1) Karl Kraus, portanto, com seu uso peculiar (crítico, irônico) da citação, incide diretamente sobre o trabalho que pouco adiante tanto Walter Benjamin quanto Brecht realizarão a partir da citação (no caso de Brecht, desde os exemplos óbvios dos poemas e das peças que citam elementos da imprensa contemporânea, até o exemplo talvez mais bem acabado dos seus Diários de trabalho, nos quais a citação está tanto no texto quanto na imagem).

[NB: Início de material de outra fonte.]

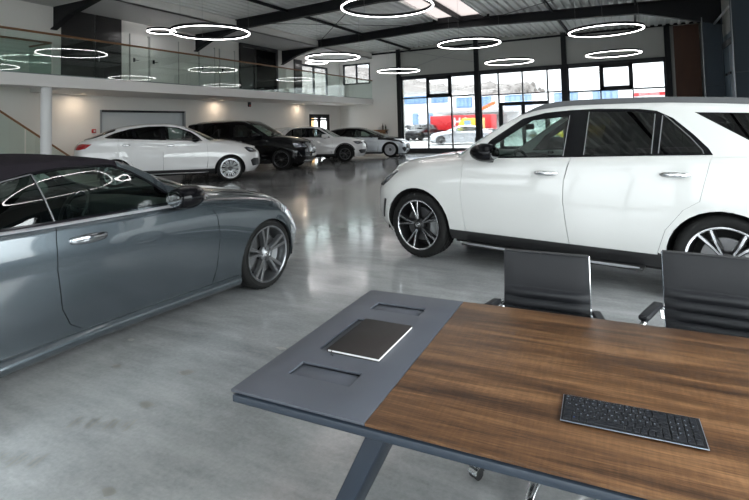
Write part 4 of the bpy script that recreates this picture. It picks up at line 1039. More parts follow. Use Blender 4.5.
def wall(name, x0, x1, y0, y1, z0, z1, mat, holes=(), axis='y', parent=None):
    """box wall with rectangular openings; holes are (a0, a1, z0, z1) along the wall"""
    m = MB(); a0, a1 = (x0, x1) if axis == 'y' else (y0, y1)
    cu = sorted({a0, a1, *[h[0] for h in holes], *[h[1] for h in holes]}); cz = sorted({z0, z1, *[h[2] for h in holes], *[h[3] for h in holes]})
    def solid(i, j):
        if i < 0 or j < 0 or i >= len(cu)-1 or j >= len(cz)-1: return False
        u, z = (cu[i]+cu[i+1])/2, (cz[j]+cz[j+1])/2
        return not any(h[0] < u < h[1] and h[2] < z < h[3] for h in holes)
    b0, b1 = (y0, y1) if axis == 'y' else (x0, x1)
    idx = {}; vs = []
    def V(u, b, z):
        k = (round(u, 5), round(b, 5), round(z, 5))
        if k not in idx: idx[k] = len(vs); vs.append((u, b, z) if axis == 'y' else (b, u, z))
        return idx[k]
    fs = []
    for i in range(len(cu)-1):
        for j in range(len(cz)-1):
            if not solid(i, j): continue
            u0, u1, za, zb = cu[i], cu[i+1], cz[j], cz[j+1]
            for b in (b0, b1): fs.append((V(u0, b, za), V(u1, b, za), V(u1, b, zb), V(u0, b, zb)))
            if not solid(i-1, j): fs.append((V(u0, b0, za), V(u0, b1, za), V(u0, b1, zb), V(u0, b0, zb)))
            if not solid(i+1, j): fs.append((V(u1, b0, za), V(u1, b1, za), V(u1, b1, zb), V(u1, b0, zb)))
            if not solid(i, j-1): fs.append((V(u0, b0, za), V(u1, b0, za), V(u1, b1, za), V(u0, b1, za)))
            if not solid(i, j+1): fs.append((V(u0, b0, zb), V(u1, b0, zb), V(u1, b1, zb), V(u0, b1, zb)))
    m.add(vs, fs); return structure(m.build(name, mat, parent))
# left wall (ground floor and gallery), window wall, right wall, wall behind the camera
wall('wall_left', XL-.2, XL, YF, YB, 0, 6.2, 'wall_warm', [(21.62, 24.2, 3.14, 4.95), (10.45, 13.85, -.01, 2.30), (22.26, 24.3, -.01, 2.28)], axis='x')
wall('wall_back', XL-.2, -11.75, YB, YB+.15, 0, 6.2, 'wall_white', [(-15.27, -13.45, 4.0, 5.22)])
wall('wall_back_panel', -11.75, XR+.2, YB, YB+.15, 0, 6.2, 'wall_panel', [(-11.40, 1.38, .0, 4.15)])
wall('wall_right', XR, XR+.2, YF, YB, 0, 4.2, 'wall_blue', [(-5.5, 4.5, .6, 4.0)], axis='x')
wall('wall_right_upper', XR, XR+.2, YF, YB, 4.2, 6.2, 'wall_panel', [], axis='x')
wall('wall_front', XL-.2, XR+.2, YF-.15, YF, 0, 6.2, 'wall_white', [(-14.0, -9.6, .1, 4.6), (-9.2, -4.8, .1, 4.6), (-4.4, 0.0, .1, 4.6), (.4, 2.4, .1, 4.6)])
# corrugated roof
def roof_sheet(x0, x1, y0, y1):
    m = MB(); pr = []; x = x0; P = .30
    k = int(round((x1-x0)/P)); P = (x1-x0)/k
    for i in range(k):
        a = x0+i*P
        for dx, dz in ((0, 0), (.34, 0), (.46, .075), (.88, .075)): pr.append((a+dx*P, zr(a+dx*P)+dz))
    pr.append((x1, zr(x1)))
    n = len(pr); vs = [(px, y0, pz) for px, pz in pr]+[(px, y1, pz) for px, pz in pr]
    m.add(vs, [(i, i+1, n+i+1, n+i) for i in range(n-1)]); o = m.build('ceiling', 'deck', fix=False); o['kind'] = 'structure'; return o
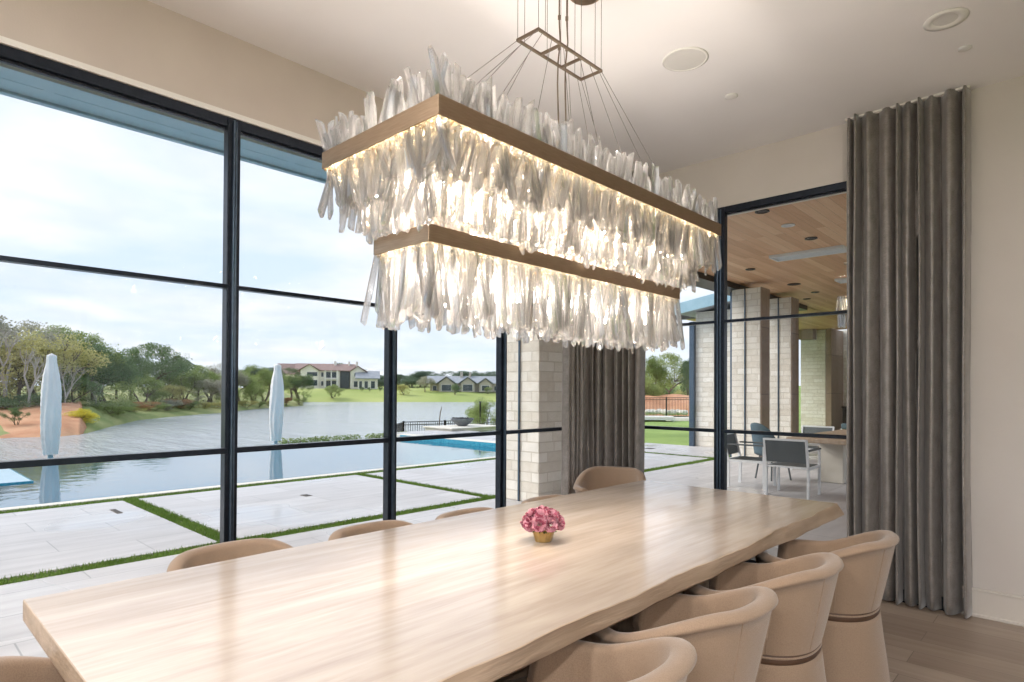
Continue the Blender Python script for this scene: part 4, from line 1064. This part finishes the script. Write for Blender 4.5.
def gwall(q,x0,x1,y0,y1,z0,zr):
    xm=(x0+x1)/2; q.add([(x0,y0,0),(x1,y0,0),(x1,y0,z0),(xm,y0,zr),(x0,y0,z0),(x0,y1,0),(x1,y1,0),(x1,y1,z0),(xm,y1,zr),(x0,y1,z0)],[(0,1,2,3,4),(9,8,7,6,5),(1,0,5,6),(2,1,6,7),(0,4,9,5),(3,2,7,8),(4,3,8,9)])
def win(e,x0,x1,z0,z1,y=0,mat='darkglass',name='window'):
    q=MB(); q.box(x0,x1,y-.08,y+.05,z0,z1); f=q.build(name,M['white'],e); 
    q=MB(); q.box(x0+.12,x1-.12,y-.12,y-.07,z0+.12,z1-.12); q.build('pane',M[mat],f)
# local x runs to the right in the picture, -y is towards the camera
px_m=188/611.0
A=house(325,188,1.9,'large white two storey house with brown tiled roofs across the lake',.82)
def X(px): return (px-325)*px_m*1.12
q=MB(); gwall(q,X(305),X(319.5),0,9,6.6,8.6); q.box(X(319.5),X(337),1.2,9,0,6.6); gwall(q,X(346),X(358.5),.4,9,6.3,8.2); q.box(X(337),X(346),2.0,9,0,6.8); q.box(X(288),X(305),3,10,0,5.2); q.build('wall',M['stucco'],A)
q=MB(); gable(q,X(305),X(319.5),0,9,6.6,8.6,.6,'y'); gable(q,X(302),X(349),1.2,10,6.6,9.0,.6,'x'); gable(q,X(346),X(358.5),.4,9,6.3,8.2,.6,'y'); gable(q,X(287),X(305),3,10,5.2,8.9,.6,'x'); q.build('roof',M['redbrown_roof'],A)
for x0,x1 in ((332.5,334.5),(344.5,346),(351,353)):
    q=MB(); q.box(X(x0),X(x1),4.5,6,7,10.2); q.build('chimney',M['stucco'],A)
for a in ((310,319,4.4,6.0,0),(310,319,1.0,3.2,0),(321.5,324,4.2,6.0,1.2),(321.5,324,1.0,2.8,1.2),(325.5,334.5,3.9,6.2,1.2),(325.5,334.5,.3,3.0,1.2),(348.5,357,.6,2.9,.4),(349,352,4.4,5.8,.4),(354,356.5,4.4,5.8,.4)): win(A,X(a[0]),X(a[1]),a[2],a[3],a[4])
q=MB(); q.box(X(337.5),X(345.5),1.7,2.0,.2,6.4); q.build('stair_window',M['darkglass'],A)
q=MB(); q.box(X(325),X(335.5),-.4,1.3,3.35,3.6)
for p in (325,330,335): q.box(X(p)-.15,X(p)+.15,-.3,.0,0,6.6)
q.build('balcony',M['white'],A)
q=MB(); q.box(X(304),X(337),-2.2,-1.6,-.6,.4); q.build('garden_wall',M['concrete'],A)
B=house(367,186,1.7,'small pale annex with flat grey roof right of the white lake house')
def XB(px): return (px-367)*px_m*1.1
q=MB(); q.box(XB(359),XB(376),0,7,0,3.3); q.build('wall',M['stucco'],B); q=MB(); gable(q,XB(359),XB(376),0,7,3.3,5.4,.7,'x'); q.build('roof',M['grey_roof'],B)
for a,b in ((360,363),(364.5,368),(370,374)): win(B,XB(a),XB(b),.3,2.6)
D=house(470,182,1.2,'wide single storey stone house with grey gabled roofs across the lake',.70)
def XD(px): return (px-470)*px_m*1.1
q=MB(); gwall(q,XD(443),XD(456),-1,8,3.6,6.2); q.box(XD(435),XD(508),1,9,0,3.6); gwall(q,XD(462),XD(474),-1,8,3.7,6.0); gwall(q,XD(478),XD(489),-.5,8,3.4,5.6); q.build('wall',M['stone_far'],D)
q=MB(); gable(q,XD(443),XD(456),-1,8,3.6,6.4,.7,'y'); gable(q,XD(434),XD(509),1,9,3.6,6.6,.8,'x'); gable(q,XD(462),XD(474),-1,8,3.7,6.2,.7,'y'); gable(q,XD(478),XD(489),-.5,8,3.4,5.8,.7,'y'); q.build('roof',M['grey_roof'],D)
for x0,x1 in ((461,463.5),(469,471)):
    q=MB(); q.box(XD(x0),XD(x1),4,5.5,5,8.6); q.build('chimney',M['stone_far'],D)
for a in ((437,441,.4,2.6,1),(445,454,.3,3.0,-1),(458,461,.4,2.7,1),(463.5,472.5,.3,3.2,-1),(480,487,.4,2.8,-.5),(491,497,.4,2.6,1),(500,506,.4,2.6,1)): win(D,XD(a[0]),XD(a[1]),a[2],a[3],a[4])
x,y=far(308,135)
Hh=house(178,165,1.4,'pale house roof peeping over the trees on the peninsula')
q=MB(); gwall(q,-4,4,0,7,5.2,8); q.build('wall',M['stucco'],Hh); q=MB(); gable(q,-4,4,0,7,5.2,8,.6,'y'); q.build('roof',M['grey_roof'],Hh); win(Hh,-1.5,1.5,3.2,5)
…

2) Para Kraus, a citação é fundamental tanto para seu estilo de polemista nos números da revista Die Fackel (torcendo e implodindo as palavras alheias) quanto para a construção de sua enorme peça, sua obra-prima construída com a citação dos dizeres de centenas de personagens, Os últimos dias da humanidade. Roberto Calasso, em Os 49 degraus, escreve sobre a peça de Kraus: "Para escrever Os últimos dias da humanidade, Kraus não precisou de quase nenhum acréscimo ou mudança de perspectiva, em relação às suas crônicas locais. Recolheu seus materiais costumeiros e deixou que sobressaíssem contra um novo fundo. (...) A epifania que havia fulgurado Kraus é a mesma que havia retraído e tornado febris os últimos anos de Flaubert: a prodigiosa erupção da bêtise como encaminhamento de uma nova era" (p. 162-163).
3) Calasso cita Flaubert porque indica o trabalho preparatório ao romance (inacabado, póstumo) Bouvard et Pécuchet como "o equivalente em tempo de paz" às 792 páginas da peça de Kraus (o material de Flaubert é composto de citações - substrato não só do romance, mas também do "dicionário de ideias feiras" que o encerra - e enche oito tomos de 300 páginas cada, disponíveis para consulta no Centre Flaubert). A articulação Flaubert-Benjamin não poderia estar mais clara, fascinado como era este último por Paris como "capital do século XIX". Mas o elo que se dá entre Flaubert-Kraus-Benjamin-Brecht só pode ser apreendido quando se coloca em primeiro plano a questão da citação (próprio x alheio; tradição x subjetividade; originalidade/aura x procedimento/reprodução).